Thursday, April 20, 2006

Why is this matzah different from all other matzahs?

I read the box. I looked at the picture. I gave it a polygraph test. But it turns out that those machines really can be beaten, because the box I bought was of wholemeal matzah. It told me it was regular and it lied. My box of matzah lied to me.

So it's wholemeal. Super. Everybody's sooo health conscious. I'm very happy for everybody. Everybody can get their healthy wholemeal matzah. Mmm, it's so good, in a healthy-kind-of-cardboard-n-twigs-way. Great.

However. These boxes should be better marked. Like writing 'wholemeal' somewhere on the front. Or back. Or sides. Perhaps I'm just overzealous, though.*

I opened the box and pulled out a piece that was dark brown and hippy-crunchy-grainy looking. I read the box again and it didn't say anything other than 'matzah' on it. To be fair, it tasted fine. But I only bought one box, so I had nothing to change it up with. For example, regular, better-tasting versions. Call it my American upbringing, but I like a nice piece of regular, white matzah. Maybe a piece of egg matzah here and there. But no. Just the wholemeal.

And the wholemeal doesn't get along with the rest of the food items in the cabinet, unlike the easy-going regular matzah. The wholemeal is always smoking a bowl, or holding rallies against the pasta, or pulling open the ziploc seal to try to free the animal crackers. It tolerates the small box of chocolate-covered matzah (it is a cousin, after all, even if it practices differently), but it has no patience for the Craisins and dried fruit, working at cross-purposes/outcomes from its own.

In response to this imposed health-consciousness, I made sure to eat plenty of other crap. For example, Christine and I went out the other night to Stalactites, a 24-hour Greek place downtown here, and had some saganaki and a nice big bowl of chips (fries) with an array of dips (tzatziki, hummus, babaganoush). Nothing like a slab of fried cheese to soothe the savage Passover-induced food crankiness.

Cheese turns out to be the cure for most ills, I find. The wholemeal matzah with a schmear of cream cheese works out jes' fine.


*For those curious souls playing along at home, wondering how I eventually found out it was, in fact, wholemeal matzah, here it is: after looking at the box many times, using it for a few days, I noticed, in small letters off in the corner of the top of the box, it said 'wholemeal'. I still think it should say it on the front.

4 Comments:

At 7:56 AM, Anonymous Anonymous said...

I don't know if this is an Australian thing or a Jewish thing, so tell me.... is wholemeal the same as whole-grain?

I was a little annoyed with the whole-grain craze myself, at first, till I started eating the whole-grain and whole-wheat versions of pretty much everything. I tell you what, it's actually pretty tasty.

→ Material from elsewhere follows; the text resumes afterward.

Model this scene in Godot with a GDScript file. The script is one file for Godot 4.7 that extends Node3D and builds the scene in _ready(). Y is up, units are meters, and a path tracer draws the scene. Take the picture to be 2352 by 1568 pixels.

But then, I'm no matzah expert. Last time I had it was about 10 years ago, babysitting, and I covered it with cream cheese. Yum. Which proves your cheese theory, by the way.

 
At 8:08 AM, Blogger Halley said...

the funny thing about this post is that I like all the wheat-y, grain-y, seed-y, funky-stuff-in-the-bread, bread.

and wholemeal is different than whole wheat. They have whole wheat here, too. I saw a diagram one time that explains it - basically more/different parts of the grain are used. And some other stuff. Not so sure. But anyway, as far as I understand, it's different.

 
At 5:28 PM, Anonymous Anonymous said...

You did better than I did. The store up the street ran out of matzah. So I improvised by taking a spatula with holes and squished many pieces of regular bread to make it flat and bumpy like matzah for Melissa. I tried to convince her that it was indeed matzah... Maureen-matzah (new brand). She didn't believe me. I'm such a bad honorary Jewish girl (as she calls me).

-M

 
At 12:53 AM, Blogger Halley said...

that was a good creative project, though. kinda misses the point of no bread, but a creative idea. :)it's like passover performance visual art. It could be making some sort of representative statement about...y'know...stuff.